I've decided to start another thread because neither of the existing ones deal with the real issue.
The fundamental problem with View Camera Magazine is that there is no apparent attempt at editorial direction or quality control.
This is a particularly serious problem for this magazine because the contributors are photographers rather than professional writers.
Because Mr. Simmons consistently says that he wants specific comments, I am going to focus my remarks on the current issue to illustrate what I mean. He won't like what I've got to say, and perhaps others will also take exception, but so be it.

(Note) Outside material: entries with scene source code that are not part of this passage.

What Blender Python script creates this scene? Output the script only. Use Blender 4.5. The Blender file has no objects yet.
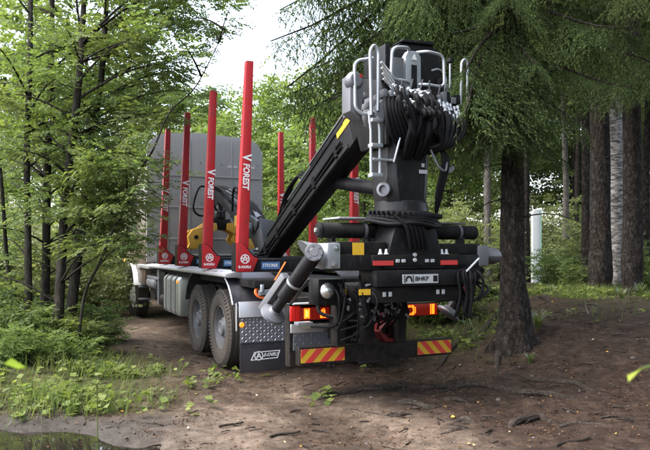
import bpy, bmesh, math, random
import numpy as np
from mathutils import Vector, Matrix
R = math.radians
scene = bpy.context.scene
COL = scene.collection

# ------------------------------------------------------------------ camera
FPX, CX, CY, EYE = 660.0, 325.0, 250.0, 1.65
cam_d = bpy.data.cameras.new("camera")
cam_d.sensor_width = 36.0
cam_d.lens = 36.0 * FPX / 650.0
cam_d.shift_y = 25.0 / 650.0
cam_d.clip_end = 2000.0
cam_d.dof.use_dof = True
cam_d.dof.focus_distance = 8.4
cam_d.dof.aperture_fstop = 4.5
cam = bpy.data.objects.new("camera", cam_d)
cam.location = (0, 0, EYE)
cam.rotation_euler = (R(90), 0, 0)
COL.objects.link(cam)
scene.camera = cam

# ------------------------------------------------------------------ daylight
SUN_EL, SUN_AZ = R(56), R(-105)          # azimuth from +Y towards +X
world = bpy.data.worlds.new("World")
scene.world = world
world.use_nodes = True
nt = world.node_tree
nt.nodes.clear()
sky = nt.nodes.new("ShaderNodeTexSky")
sky.sky_type = 'NISHITA'
sky.sun_disc = False
sky.sun_elevation = SUN_EL
sky.sun_rotation = SUN_AZ
sky.dust_density = 4.0
sky.air_density = 1.0
hs = nt.nodes.new("ShaderNodeHueSaturation")
hs.inputs['Saturation'].default_value = 0.68
bg = nt.nodes.new("ShaderNodeBackground")
bg.inputs['Strength'].default_value = 0.15
wo = nt.nodes.new("ShaderNodeOutputWorld")
nt.links.new(sky.outputs[0], hs.inputs['Color'])
nt.links.new(hs.outputs[0], bg.inputs['Color'])
nt.links.new(bg.outputs[0], wo.inputs['Surface'])
sd = bpy.data.lights.new("sun", 'SUN')
sd.energy = 0.5
sd.angle = R(50)
sd.color = (1.0, 0.975, 0.94)
sun = bpy.data.objects.new("sun", sd)
dv = Vector((math.sin(SUN_AZ) * math.cos(SUN_EL), math.cos(SUN_AZ) * math.cos(SUN_EL), math.sin(SUN_EL)))
sun.rotation_euler = dv.to_track_quat('Z', 'Y').to_euler()
sun.location = (0, 0, 40)
COL.objects.link(sun)
scene.view_settings.view_transform = 'Standard'
scene.view_settings.look = 'None'
scene.view_settings.gamma = 1.0
scene.view_settings.exposure = 2.75

# ------------------------------------------------------------------ maths helpers
rng = np.random.default_rng(7)
random.seed(7)
TH = R(24.6)
ST, CT = math.sin(TH), math.cos(TH)
TX, TY = 3.76, 6.0                        # truck frame: lateral / forward offset of its origin

def to_world(xl, yl):
    a, t = xl + TX, yl + TY
    return (CT * a - ST * t, ST * a + CT * t)

def to_truck(X, Y):
    return (CT * X + ST * Y - TX, -ST * X + CT * Y - TY)

def at(px, py, Y):
    return Vector(((px - CX) / FPX * Y, Y, EYE - (py - CY) / FPX * Y))

def sstep(a, b, x):
    t = np.clip((np.asarray(x, dtype=float) - a) / (b - a), 0, 1)
    return t * t * (3 - 2 * t)

def _hash(ix, iy, s):
    n = np.sin(ix * 127.1 + iy * 311.7 + s * 74.7) * 43758.5453
    return n - np.floor(n)

def vnoise(x, y, s=0):
    x = np.asarray(x, dtype=float); y = np.asarray(y, dtype=float)
    ix, iy = np.floor(x), np.floor(y)
    fx, fy = x - ix, y - iy
    fx = fx * fx * (3 - 2 * fx); fy = fy * fy * (3 - 2 * fy)
    a = _hash(ix, iy, s); b = _hash(ix + 1, iy, s); c = _hash(ix, iy + 1, s); d = _hash(ix + 1, iy + 1, s)
    return (a * (1 - fx) + b * fx) * (1 - fy) + (c * (1 - fx) + d * fx) * fy - 0.5

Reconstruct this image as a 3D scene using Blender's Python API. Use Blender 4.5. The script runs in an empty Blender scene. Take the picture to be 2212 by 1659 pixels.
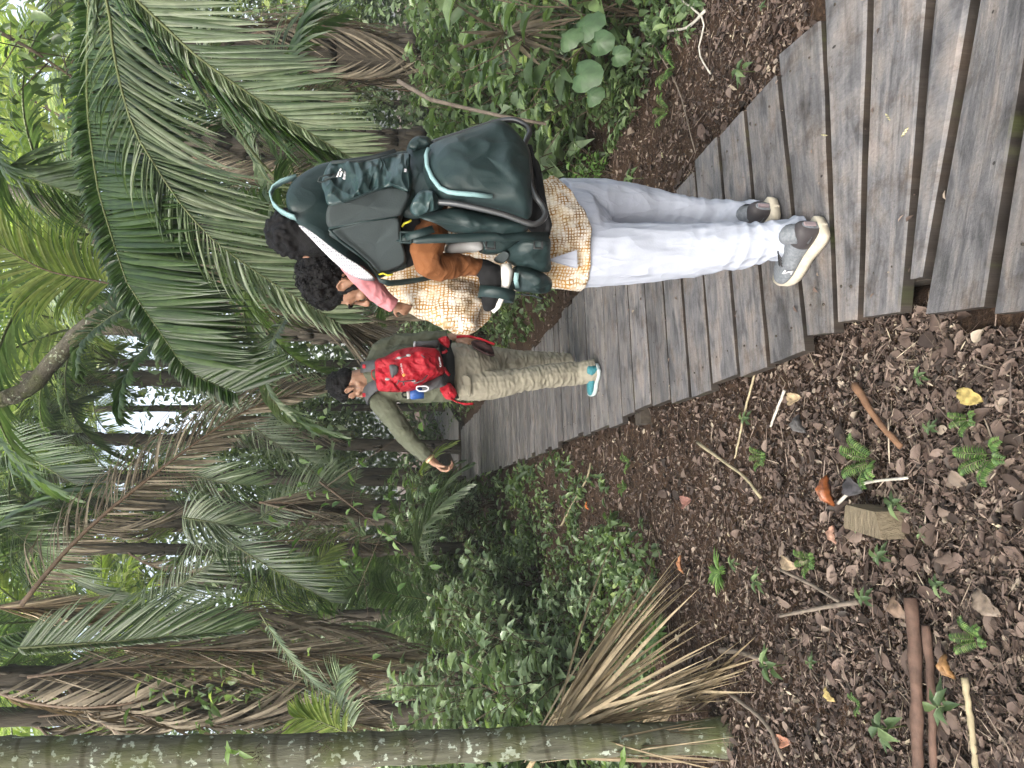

Norman McGrath is an accomplished architectural photographer. While he has a book to his credit, on the evidence of the two pieces that he wrote for the current issue for View Camera, he is not a writer. That understates the problem. Either he had a great deal of editorial guidance while writing the book that he published some years ago (which is perfectly normal) or his current articles for View Camera were tossed off without any regard for the people who might read them. Unfortunately, he did not get the advice of a trusted friend before he let View Camera publish these pieces. To put it bluntly, they are embarrassing. They are rambling, disjointed, anecdotal and amateurish to the point where one has to wonder whether Mr. McGrath was stoned when they were written. The fact that they were published is staggering, but is also not ultimately his fault. As noted above, he is a photographer, not a writer. He needs to have people around him who will say, as should have happened in this case, that the material was unpublishable, and he certainly deserved an editor who would ensure that the material was in decent shape. One of two things happened. Either the editor at View Camera does not know how bad the material was, or he or she doesn't care. Either way, the magazine failed Mr. McGrath, and the chief victim of that failure is Mr. McGrath himself.
There is a different problem with the staff-written articles that introduce the portfolios. The problem is that the narrative portion of each of these articles has no apparent function other than to bridge various quotes, themselves of little insight. The writing of these introductions is at high school level, and would not recieve a grade higher than C from a generous teacher.
As in the case of Mr. McGrath, I think that Mr. Barlow was badly let down by a complete failure of the magazine to exercise an editorial function. I am going to pass judgment on whether there was any point to the project that he undertook (an issue that he raises himself). I am simply going to observe that the articles do not allow one to draw any meaningful conclusions and, more importantly, that he makes repeated statements about people who donated materials that are not just ingratiating, but fawning. There are statements in his articles at which I cringed out of embarrassment for him. I am speaking specifically about references to sponsors referred to as "Kind Mr. so and so" and "Gentle Mr. so and so". Where on earth were the editors when Mr. Barlow was impaling himself like this?
I was stunned at a two-page "review" by Ellis Vener on a Sekonic light meter. Mr. Vener's article is not a review. It is a two-page description of features. And what is on the back page of the magazine? A full page advertisement for the meter that Mr. Vener spent two pages describing. From the point of view of a reader, the obvious conclusion is that Mr. Vener is now in the business of writing what is commonly known as a puff piece. If I had been him, I would have told Mr. Simmons to find a staff writer to fulfill this function. Mr. Vener has a reputation to protect, and offering himself as an advertising copywriter for Sekonic to further the interests of a magazine that will print blatant puff pieces can do nothing except undermine his reputation. Why on earth would Mr. Vener put himself in this position and, more importantly, why would View Camera put Mr. Vener in this position?
So why do I read View Camera? When I buy the magazine, it is to obtain the articles that Kerry Thalmann and others write about historical issues. Mr. Thalmann is no great stylist, but writing an article that sets out historical data about a company or a series of lenses does not require style. He and the others who do this yeoman work do it competently, and they can write a sentence in English. When View Camera runs an article of this kind in which I am interested, I purchase the magazine, photocopy the historical material, and throw the magazine itself in the trash.
I would have a higher regard for View Camera if it had an editor who had sufficient regard for the photographers who write for the magazine to ensure that they do not embarrass themselves in public. Unfortunately, that is not currently the case.